L’objet, vu de dos

[exercices d’interruption de la communication]

paru dans lundimatin#251, le 27 août 2020

Un intérieur dominé par le noir absorbant finit par rendre davantage sensible la privation de couleur que la couleur. Une noirceur. Dans certains intérieurs, elle est au service tant d’une image du luxe que de l’occultation des détails qui contredisent cette prétention. Dans les hôtels de ce genre, le superbe caisson vitré de la douche est collé à la cabine des toilettes et économise une pièce, le bar au-dessus duquel se balance des ampoules grosses comme des bocaux à poisson rouge fait l’accueil et les brosses à dent se paient au distributeur du sixième étage.

Le noir absorbant est évidemment la couleur de la toute première marche du luxe, celle bien connue où la poussière se cache sous les tapis. Ce qui est davantage étonnant, c’est que le plus souvent on ne le reconnaisse pas comme tel. Au pays du luxe, où règne l’impératif d’exposition, l’occultation était perçue comme l’ombre portée du mauvais-goût, de justesse écarté avant la fête. (La retenue, tout autre, est une ruse de l’exposition qui donne à voir tout ce que l’on retient – une manière d’exposer le potentiel en plus du réel.) Et le noir absorbant, lui, épate. Il n’y a pas là simplement le signe de sa relative nouveauté et du plaisir pris à cette nouveauté.

Nous sommes tellement habitués à ce que les choses détournent de nous leur face que c’est désormais par ce côté qu’elles entreprennent de nous séduire. Nos jugements intuitifs sont piétinés par nos appareils, notre sens de la perspective démoli par des bâtiments pensés du point de vue du drone, les panneaux urbains et les échangeurs nous apprennent à aller à droite lorsque l’on veut aller à gauche. Du bout des doigts, on sollicite l’aumône d’un robinet au capteur récalcitrant, on fait un signe lointain au point rouge en haut de la porte fermée. On est heureux de parvenir à attester son identité à un système informatique qui hier s’était fermé comme une huître devant les mêmes informations. La chose est de moins en moins ob-jet, de moins en moins ce vis-à-vis sur lequel nous avions prise et jugement.

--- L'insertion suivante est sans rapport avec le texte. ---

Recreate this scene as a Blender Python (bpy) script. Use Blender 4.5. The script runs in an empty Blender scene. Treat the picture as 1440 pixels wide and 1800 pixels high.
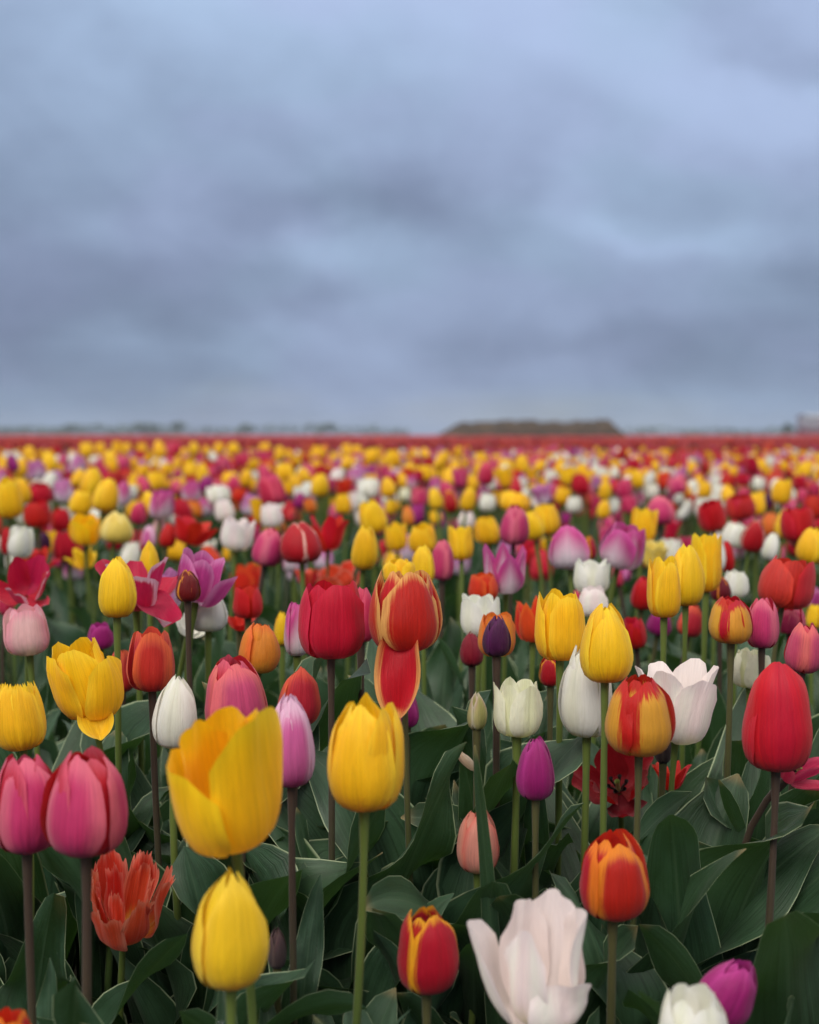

Le noir absorbant a appris de ce nouvel état des choses. La motivation est économique, mais elle vient déceler une étrange brèche ontologique. Ce demi luxe tire des traites sur le démantèlement de la structure d’objet. Ce qui faisait face (ob-jet) de plus en plus se dérobe, et nos intérieurs s’installent dans cet angle mort. Nous sommes alors ravis de cette disparition pour une fois si élégante des choses, de leur manière soudainement impeccable de nous tourner le dos, de faire avec tant d’élégance un écran sans pli à toute estimation possible.

Le luxe de notre temps est parcouru par ce frisson d’or noir. La retenue de mise se convertit peu à peu en une misère réelle – et la marchandise de haut vol dans son décharnement étudié où s’imprime discret et immanquable le fétiche de la marque semble dire, je ne suis rien et c’est infiniment plus que toi.

{}Par-delà les illusions lucratives, ce qui s’annonce ainsi, c’est le surcroît de présence des choses sur l’utilité ou l’esthétique qui longtemps l’ont rendue transitive à nos besoins (selon la configuration humaniste objet-sujet).
« Les marchandises diraient, si elles pouvaient parler : notre valeur d’usage peut bien intéresser l’homme ; pour nous, en tant qu’objets, nous nous en moquons bien. » (Marx). Apprenons à les faire parler.